Research

Research

My research focuses on improving the representation of land-atmosphere interactions in land surface models, with emphasis on water, carbon, and energy cycle processes. I use the Community Land Model (CLM5) as a framework to conduct perturbed parameter ensemble experiments, drawing on NEON flux tower observations to quantify model uncertainty and identify key process sensitivities. This work seeks to improve how models represent vegetation-climate feedbacks and to advance predictions of water and carbon cycle dynamics under changing climate and land use.

A central component of my research is testing how parameter choices influence model performance across scales. By combining ensemble modeling with site-level observations, I evaluate how well models capture processes such as evapotranspiration, soil moisture dynamics, and energy balance closure. The ultimate goal is to refine process representation in land surface models so they better align with observations and can more reliably inform climate projections.

In addition to process-based modeling, I explore applications of machine learning to environmental systems. This includes using data-driven methods to analyze and predict hydrological and climate variability, such as soil moisture and salinity dynamics. These approaches complement mechanistic models by offering alternative perspectives on system behavior and by highlighting nonlinearities or drivers that may be underrepresented in traditional models.
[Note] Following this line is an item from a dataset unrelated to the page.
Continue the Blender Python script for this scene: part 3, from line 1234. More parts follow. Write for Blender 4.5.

My broader motivation is to bridge observations, models, and data-driven approaches to improve our understanding of land–climate interactions and to provide insights that support sustainable water and ecosystem management in a changing environment.

Methods

• Perturbed Parameter Ensembles (PPEs): I conduct large ensembles of CLM5 simulations, systematically varying parameters to assess their influence on water, carbon, and energy fluxes. This framework helps identify the most sensitive processes and quantify model uncertainty.
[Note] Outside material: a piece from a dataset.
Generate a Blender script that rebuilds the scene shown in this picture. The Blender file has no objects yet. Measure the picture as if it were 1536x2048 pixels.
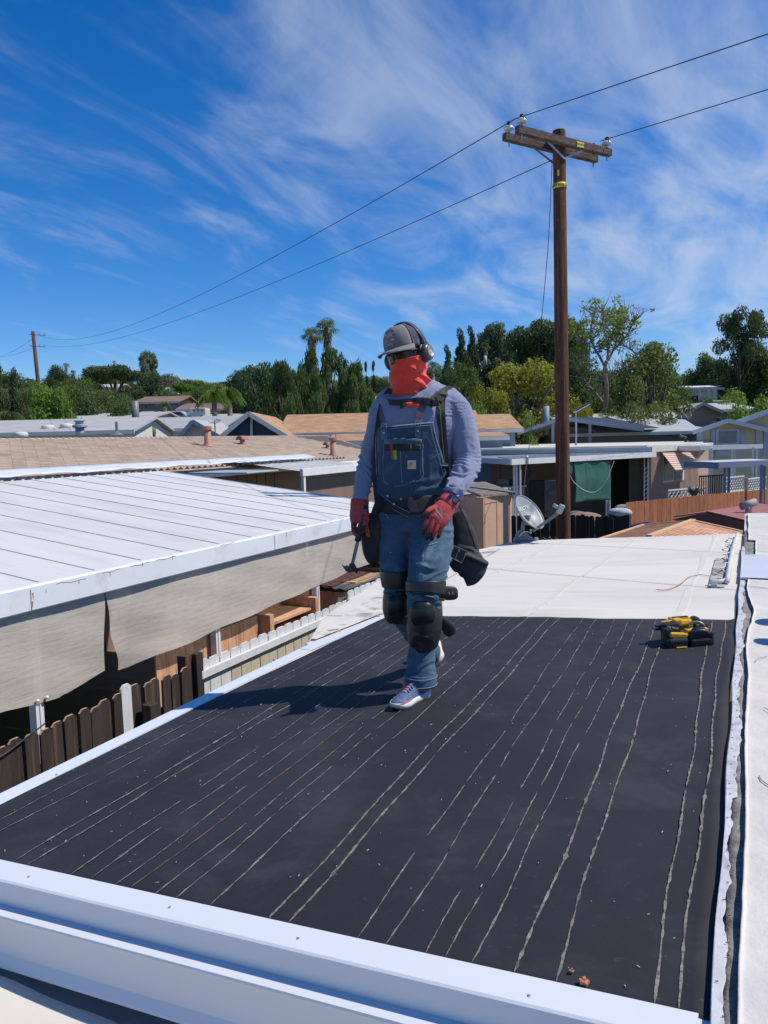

• Observational Integration (NEON Flux Towers): I use eddy-covariance data from NEON sites to evaluate model behavior, test process representation, and assess energy and water balance closure at site and regional scales.

• Uncertainty Quantification: I employ ensemble statistics, sensitivity analysis, and emulators to assess the robustness of model predictions and to inform parameter optimization strategies.

• Machine Learning Applications: I apply methods such as recurrent and residual neural networks to environmental time series, testing their ability to capture hydrological and climate-driven variability. These data-driven approaches complement process models by providing alternative perspectives on system dynamics.

Overall, my research is driven by a desire to deepen our understanding of the Earth’s climate system and to develop effective strategies for mitigating and adapting to the impacts of changing environment.